January 21, 2013 | By | Filed Under Features / Columnists, Peeping Tom 

There used to be a running joke about the late President of Guyana, Forbes Burnham and horseback riding. This was before the joke turned to reality in the 1970’s and 1980’s.
The joke stemmed from a gift of three horses which Burnham was said to have received on a trip to the United Kingdom after he became Prime Minister.
When he later visited the United States, it was said that the then President Lyndon Johnson presented him with a saddle, and the joke was that Burnham was told to go and ride the Guyanese people. Both countries of course knew that Burnham loved horseback riding and they feted his desire.
The joke about Burnham and horseback riding became a painful reality when Forbes Burnham devastated the economy of his country and left people who once enjoyed a comfortable living in dire deprivation while he went off on overseas trips with plane loads of officials.
But the lasting image of Forbes Burnham for many remains a leader who loved to ride around on horseback while his people suffered.
Those who still idolize Forbes Burnham wish to get rid of the image of the late dictator as a man who rode about on horseback looking down on his people. They wish to disabuse the country of the image of Burnham having office workers coerced to work on a plantation which he treated as if it was his own personal property.
Managers of government enterprises were forced to go to Hope Estate on weekends and do work that they would have otherwise consider beneath them. They were forced to literally step into the mud to weed coconut beds and clear drains while the dictator rode around like an overlord belching out orders. It was a most humiliating exercise for these state workers and many wish to remove that terrible memory.

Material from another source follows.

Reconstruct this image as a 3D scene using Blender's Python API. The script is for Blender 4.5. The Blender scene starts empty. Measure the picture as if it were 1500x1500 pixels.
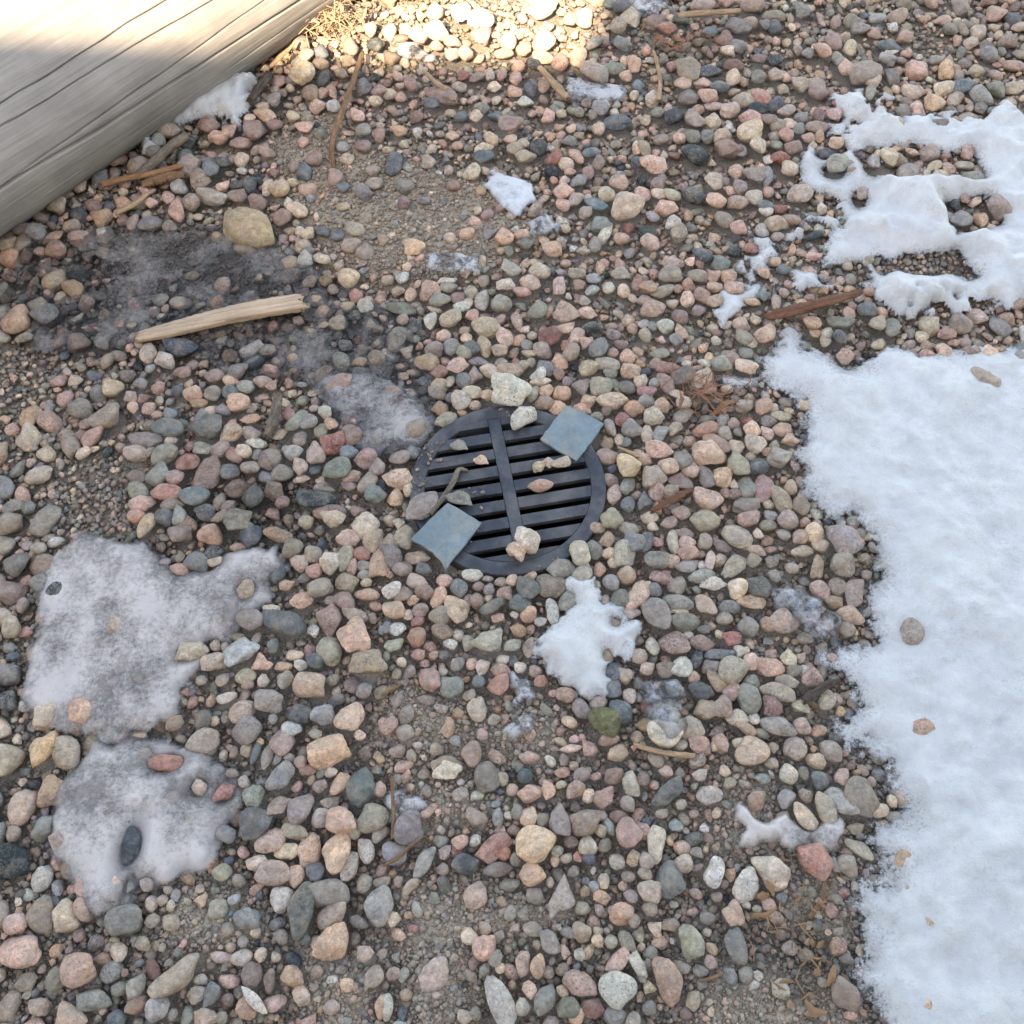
import bpy, bmesh, math, random
import numpy as np
from mathutils import Vector, Matrix

random.seed(7)
rng = np.random.default_rng(11)
scene = bpy.context.scene
COL = scene.collection

# ------------------------------------------------------------------ camera, sky, sun, exposure
CAM_H, CAM_Y, CAM_X, CAM_DEP, CAM_F = 1.3256, -0.8043, 0.0063, math.radians(60.0), 1472.0
cam_data = bpy.data.cameras.new('camera')
cam_data.sensor_width = 36.0
cam_data.sensor_height = 36.0
cam_data.lens = 36.0 * CAM_F / 1500.0
cam_data.clip_start = 0.02
cam_data.clip_end = 500.0
cam = bpy.data.objects.new('camera', cam_data)
cam.location = (CAM_X, CAM_Y, CAM_H)
cam.rotation_euler = (math.pi / 2 - CAM_DEP, 0, 0)
COL.objects.link(cam)
scene.camera = cam

SUN_EL = math.radians(40.0)
SUN_TRAVEL = Vector((0.256 * math.cos(SUN_EL), 0.967 * math.cos(SUN_EL), -math.sin(SUN_EL))).normalized()
world = bpy.data.worlds.new('World')
scene.world = world
world.use_nodes = True
wn = world.node_tree.nodes
wl = world.node_tree.links
wn.clear()
wo = wn.new('ShaderNodeOutputWorld')
bg = wn.new('ShaderNodeBackground')
sky = wn.new('ShaderNodeTexSky')
sky.sky_type = 'NISHITA'
sky.sun_disc = False
sky.sun_elevation = SUN_EL
to_sun = -SUN_TRAVEL
sky.sun_rotation = math.atan2(to_sun.x, to_sun.y)
sky.altitude = 1600.0
sky.air_density = 1.0
sky.dust_density = 2.5
sky.ozone_density = 0.4
bg.inputs['Strength'].default_value = 0.15
wl.new(sky.outputs[0], bg.inputs['Color'])
wl.new(bg.outputs[0], wo.inputs['Surface'])

sun_data = bpy.data.lights.new('sun', 'SUN')
sun_data.energy = 2.9
sun_data.angle = math.radians(0.53)
sun_data.color = (1.0, 0.95, 0.88)
sun = bpy.data.objects.new('sun', sun_data)
sun.rotation_euler = SUN_TRAVEL.to_track_quat('-Z', 'Y').to_euler()
sun.location = (-3, -8, 6)
COL.objects.link(sun)

vs = scene.view_settings
vs.view_transform = 'Standard'
vs.look = 'None'
vs.exposure = 2.45
vs.gamma = 1.0
vs.use_curve_mapping = False
vs.use_white_balance = True
vs.white_balance_temperature = 10000.0
vs.white_balance_tint = 10.0

scene.cycles.max_bounces = 8
scene.cycles.transparent_max_bounces = 12
scene.cycles.caustics_reflective = False
scene.cycles.caustics_refractive = False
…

More humiliating was that many of them could not refuse because to do so would be to invite dismissal. Many also went to be able to get to buy food items. It is an experience that is unthinkable these days. But an entire nation had to go through this because this was what the former dictator wanted.
Burnham did not get his feet muddy on the estate. He was high up on his horse. His feet hung over the sides of his horse and made a distinctive sight because of the striking leather riding boots which he loved to wear whilst riding.
But Burnham’s fascination with horseback riding preceded the Hope Estate experience. Burnham was a horseman. Just after he took power in the 1960’s he could be seen every morning riding his horse around the city, often with a bunch of children excitedly running alongside the horses.
Unlike many leaders who come down to the level of the people, Forbes Burnham loved to interact with the people from atop a horseback. He used to go through the city meeting his constituents while riding a horse. He would usually end his ride near to the Georgetown Seawall. So his love for horses dated back to his early days as Prime Minister and did not, as so many feel, develop during his latter years when his socialist experiment brought nothing but ruin to the economy.
When things dipped for the worse, food became short and Burnham responded with yet another of his thoughtless ideas. He decided that people should plant every available piece of land, including the parapets in front of their homes.
Instead of trying to deal with the problems of poor drainage facing farmers, Forbes Burnham decided to make every citizen a farmer. And so he used to go around on horseback every morning, often in the company of a senior police officer who was also a good rider. He used to go around sharing out cassava sticks and urging people to plant the parapets in front of their homes.
Not many took him seriously but from his position looking down on the suffering people, he did not notice the public indifference to his ridiculous idea.
While no one should ever deny that he was an anti-imperialist and was opposed to colonialism in Guyana and elsewhere, Forbes Burnham loved the trappings of monarchial power. He dressed like a colonist, enjoyed their pastimes and according to one political elder, spoke with Churchillian pauses.
And yes he did take Guyana for a good ride.